Martin -
Like everyone else, I rinse mine in PhotoFlo (diluted with twice as much distilled water as recommended by Kodak), and then hang them by a corner, slightly off level so that any drips drift toward the lowest corner.
For years, I just hung them from hooks on the shelf over the sink in my darkroom, walked out and closed the door, and didn't come back for several hours. A couple of years ago I built a drying cabinet that allows me to continue to work in the darkroom, raising all kinds of dust, while keeping the negatvies pristine. Air is drawn into the cabinet by a small fan through an air filter, and then passes through a second filter before entering the top of the compartment where the film hangs, flowing down over the film to an exhaust vent at the bottom. I have a 200w light bulb that adds heat to the process to speed up drying. The cabinet is tall enough to hang 36 exposure strips of 35mm film.
I used a scrap of Closet-Maid wire shelving as a rack to hang from in the drying cabinet. "S" hooks are attached to the shelving, and the hangers attach to the hooks.
Hanging clips are a problem - there are some good ones out there by they are hard to find outside the speciality stores in large cities like NYC. I picked up a few at flea markets, but you never seem to have enough, and the price of purpose-made hangers offends my sense of what is reasonable.

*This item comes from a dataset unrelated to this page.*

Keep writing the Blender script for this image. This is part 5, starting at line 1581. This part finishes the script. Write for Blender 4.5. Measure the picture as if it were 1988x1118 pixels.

There is an old tradition of using clothes pins, but I was always afraid that wooden clothes pins would eventually become contaminated. Instead, I found some plastic clothespins at a "dollar store" that work just fine - they have serrated teeth that grip the edge of the film, and after heating screw-eyes with a blow torch, I was able to insert them into the handle end to permit hanging from hooks. (Hold them with needle-nose pliers while heating and inserting into the clothes pins.)